Displaying Unicode on frontpanel elements works, as far as I noted, fine.
But I could not manage displaying charakters on menue or frontpanel titels.
Is this not possible or have I done something wrong?
Regards
Spirou
Thanks.
That was so much easier than I expected.
I thought that I needed to do something programmatic.
Thanks for the help.
Best regards
Simon
Nearly three years ago I showed a problem with Unicode on ring front panel element drop-down list. It seems noting happen and I still get no professional support on that issue from my local NI support.
Now I like to use that channel again to ask NI and the community for a solution or work-around.
To understand the problems please have a look on “Ring front panel element with unicode.jpg”
Nearly three years ago I showed a problem with Unicode on ring front panel element drop-down list. It seems noting happen and I still get no professional support on that issue from my local NI support.
Now I like to use that channel again to ask NI and the community for a solution or work-around.
To understand the problems please have a look on “Ring front panel element with unicode.jpg”

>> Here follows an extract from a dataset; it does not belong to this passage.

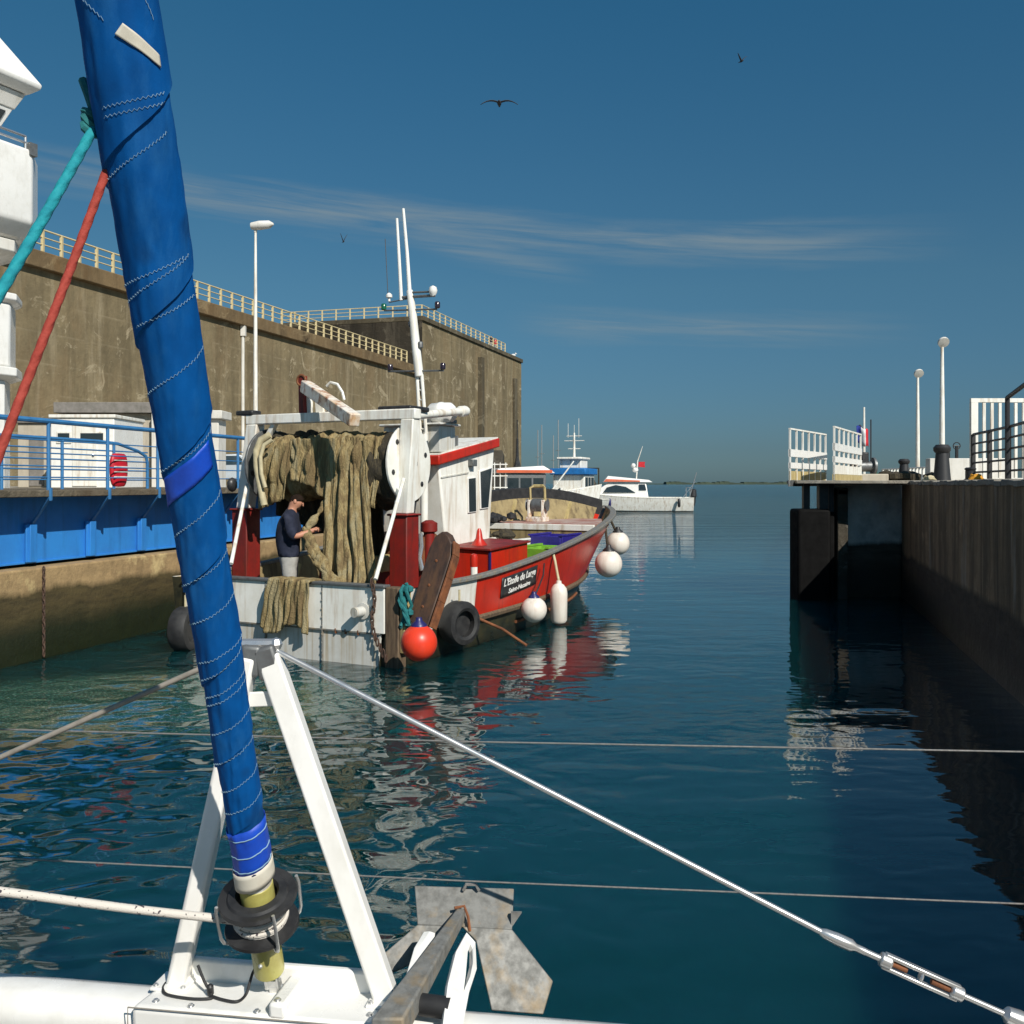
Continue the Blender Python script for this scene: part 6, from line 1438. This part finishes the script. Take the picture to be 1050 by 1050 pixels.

I have a fix for your problem, https://drive.google.com/folderview?id=0B2PQnQevlIl9UEgwSlluT2pqMW8&usp=sharing
The vi's are done in LV 2012
How did you solve this? Thank you!
I noticed that while working with this toolbox sometimes it happens a mess on the fonts and the numbers of numeric indicators are shown with meaningless characters.
After my investigation I think it is because the numbers are somehow interpreted as unicode.

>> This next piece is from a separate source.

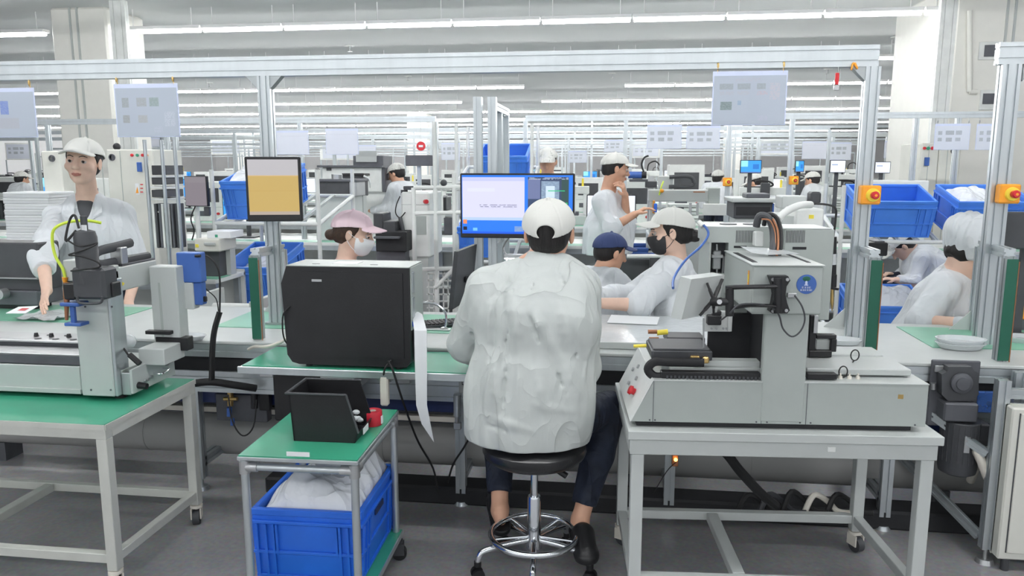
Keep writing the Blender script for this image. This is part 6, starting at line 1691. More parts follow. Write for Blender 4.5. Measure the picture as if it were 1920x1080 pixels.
LINES = [(5.05, .45, -7.5, -2.78, 'short left'), (7.7, .8, -9, 7.5, 'second'), (10.2, .9, -12, 7.6, 'third'), (13.2, .9, -15, 10, 'fourth'), (16.6, .9, -18, 13, 'fifth'), (20.5, .9, -22, 16, 'sixth'), (25, 1, -26, 20, 'seventh'), (31, 1, -30, 24, 'eighth'), (39, 1, -30, 28, 'ninth'), (49, 1, -30, 30, 'tenth')]
for L_ in LINES: line(*L_)
def far_frame(label, posts, Y, z=2.06, z0=.752, x0=None, x1=None, s=.045):
    t = T('overhead_frame', label, 'frame')
    X = [pv(p, 300, Y)[0] for p in posts]
    for x in X: t.part('post', alu).beam((x, Y, z0), (x, Y, z-.03), s, s, (0, 1, 0))
    xa = pv(x0, 300, Y)[0] if x0 is not None else min(X); xb = pv(x1, 300, Y)[0] if x1 is not None else max(X)
    t.part('top_beam', alu).beam((xa, Y, z), (xb, Y, z), s, s*1.3, (0, 0, 1)); t.done()
Y8 = 8.05
far_frame('white aluminium overhead frame of the second line, left part', [95, 316, 332, 565, 818], Y8, 2.03, x0=-60)
far_frame('white aluminium overhead frame of the second line, middle part', [985, 1172, 1366, 1482], Y8, 2.03)
far_frame('white aluminium overhead frame of the second line, right part', [1712, 1790, 2000], Y8, 2.03, x0=1482)
fp = docmat(11, [(.08, .2, .62, .78, G, 'photo'), (.3, .55, .62, .8, G, 'photo'), (.6, .78, .62, .8, G, 'photo'), (.08, .2, .35, .5, G, 'photo'), (.32, .5, .33, .5, G, 'photo'), (.6, .75, .35, .5, G, 'photo')], (.66, .70, .78))
fpl = docmat(12, [(.1, .9, .8, .86, (.6, .62, .7), 60)], (.68, .71, .80))
for x0, x1, y0, y1, m_, lb in ((519, 579, 245, 290, fpl, 'plain pale sheet right of the yellow screen post'), (611, 672, 241, 290, fpl, 'plain pale sheet, second to the right of the yellow screen post'), (1213, 1278, 234, 279, fp, 'sheet with six small photos, left one of the pair beyond the thinking man'),
                              (1287, 1350, 236, 279, fp, 'sheet with six small photos, right one of the pair beyond the thinking man'), (1752, 1818, 232, 281, fp, 'sheet with six small photos in front of the right column'), (1830, 1892, 232, 281, fp, 'sheet hung behind the tall post at the right edge')):
    hang(x0, x1, y0, y1, Y8-.03, lb, m_, 2.0)
for i, (x0, x1, y0, y1) in enumerate(((665, 705, 272, 302), (828, 862, 268, 300), (1504, 1550, 265, 298), (1555, 1596, 267, 300), (1658, 1704, 264, 296), (1066, 1100, 283, 305), (275, 300, 258, 275), (1133, 1170, 262, 285))):
    hang(x0, x1, y0, y1, 13.1, 'small far sheet hanging over the fourth line, %s from the left' % ['third', 'fourth', 'seventh', 'eighth', 'ninth', 'fifth', 'first', 'sixth'][i], fp if i % 2 else fpl, 2.0, clips=True)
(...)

Is there a function to force "Interpret as Unicode" to False for numbers of numerical controls and indicators?
I was having the same issue, it was completely random and still I have no
idea which is the true solution. But often, after recreating corrupt
controls, the problem goes away.
Unfortunately this does sound like a control that is getting corrupted. There are no properties or methods to control the numerical text in regards to Unicode, as Unicode should not be used with the value displayed in the control.
Hello Christian,
I'm not sure if this is a corrupted control.
As a matter of fact, if you chnage UseUnicode to "False" in the LabVIEW.ini file and leopen LabVIEW, the control is shown properly.
I think that for some strange reason, LV starts to interpret as Unicode the numbers of the control, and it shouldn't do this for any reason. I think this is clearly a LV bug, but in my application I can install a fix, but I can't upgrade to a newer major release of LV. This is why I asked for a property to force LV not to interpret the numbers as Unicode.
You can fix the problem clicking on the control and enetering a new value, but you must do this for every numerical control that shows this problem!!
Hi everybody, I find a way to reproduce a common bug displayed when using Unicode.
The VI can be downloaded here (LV2012): https://dl.dropboxusercontent.com/u/12080600/Unicode%20Bug.vi
1: On the block diagram, double click the label with "n°" inside and copy&paste the text inside the second string of the array,
2: if needed refresh the screen (by scrolling down&up with the mouse) and now the string array will appear like this:
3: double click the label with "ABC" inside and copy&paste the text inside the first string of the array and now the string array will appear like this:
Note: there is an extra space between "n" and "°"
Can this be helpful to solve the bug?
I confirm the bug in LV2015 too
This is actually not a bug, but expected behavior.
In your VI the ABC free string is in ASCII, while n° is in Unicode. When you paste either one into the string array you change the whole string array to either ASCII or UNICODE.
ASCII ABC when converted to Unicode becomes 䉁. Actually it becomes 䉁C, as each Unicode character is 2 bytes, but LabVIEW does not display the extra byte which is the C.
When UNICODE n° is converted to ASCII it becomes n °.
The best solution in this cases is to use UNICODE for all strings, and use the UNICODE version of ABC.
In LabVIEW it can be difficult to create a UNICODE version of a normal ASCII string. For this purpose, the version 2.0.0.4 VIP of the Unicode tools above, include VIs to convert between ASCII and Unicode (UTF-16LE).